In a recent study, Indian Scientists have cracked the origin of ultralow thermal conductivity in silver antimony selenide (AgSbSe2), a crystalline solid having promising thermoelectric applications. They have found that the AgSbSe2 has deformed local structure, which, while keeping the average structure intact, resulted in the ultra-low thermal conductivity. This work brings out the importance of investigating the local structure of a material to understand the origin of heat transport. Heat transport is one of the fundamental properties of matter, and it has several applications, such as in semiconductor electronics, thermoelectrics, and thermal barrier coating. Heat propagates from hot end to a cold end of a medium until they are in thermodynamic equilibrium. In crystalline materials, where the atoms are arranged closely in a periodic and ordered fashion, heat mainly passes through conduction. They are highly thermal conductive due to the close arrangement of atoms which facilitates smooth heat transport.
Heat conduction takes place when the neighboring atoms vibrate and transfer the heat. The rate at which heat can transfer from a hot end to a cold end is called thermal conductivity, and often the absolute value of this thermal conductivity dictates the applicability of a material in different industries. Materials with very high thermal conductivity are widely used as heat sinks in semiconductor electronics or as heat radiators, while ultra-low thermal conductive materials are useful in heat insulation applications or thermoelectrics. Therefore, studying and understanding the heat transport of materials are extremely important for both fundamental and practical points of view. Prof. Kanishka Biswas and his student Dr. Moinak Dutta from Jawaharlal Nehru Centre for Advanced Scientific Research (JNCASR), Bangalore, an autonomous institute of the Department of Science & Technology, Government of India, in their recent paper published in ‘Angewandte Chemie’ have investigated the origin of ultralow thermal conductivity in AgSbSe2. While, crystalline materials are highly thermal conductive, AgSbSe2 defies the norm and exhibits thermal conductivity like amorphous materials like glass. To investigate such anomaly in heat transport, they probed the arrangement of atoms inside the locally coordinated environment of the crystal using a technique called synchrotron X-ray pair distribution function (PDF) analysis.
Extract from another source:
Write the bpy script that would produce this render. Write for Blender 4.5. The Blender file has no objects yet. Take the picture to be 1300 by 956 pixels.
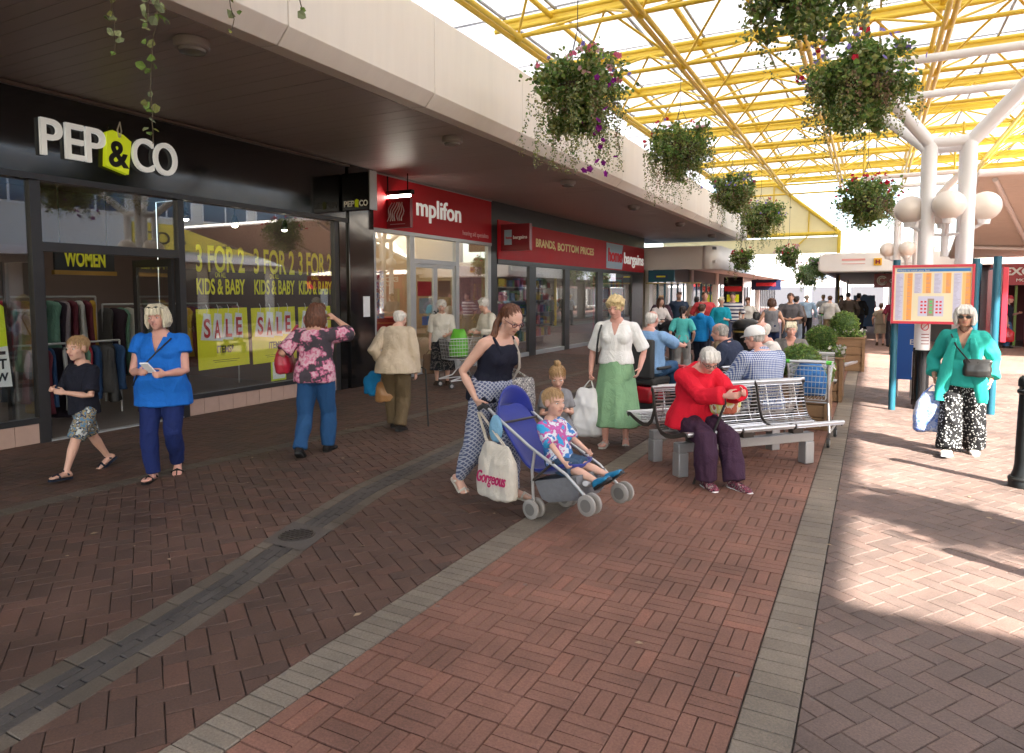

Through the analysis, they observed that the so-called periodically ordered and crystalline AgSbSe2 is actually not so ordered in local scale. The cation Sb is found to be off-centered from its ideal position, resulting in the distorting the otherwise perfect ordered arrangement. This breaks the symmetry locally, thus resulting in a low thermal conductivity. Explaining the initiation impression of AgSbSe2 being a periodically ordered crystal, Prof. Kanishka Biswas said that the distortion of Sb is only restricted to a few angstroms, and there is an equal probability of Sb distortion in six different positions, which are often in polar opposite directions. “So, when viewed for a large number of atoms, the six positions average out to look like that the Sb actually sits in its ideal position. Thus, such deformed local structure of AgSbSe2, while keeping the average structure intact, resulted in the ultra-low thermal conductivity,” he pointed out. The synchrotron X-ray PDF experiment performed under India-DESY (Deutsches Elektronen-Synchrotron) collaboration supported by DST synchrotron access programme establishes that more often than not, most of the fundamental physical properties of materials can be traced to their local structure, which can only be understood if it is looked deeper into the atomic scale.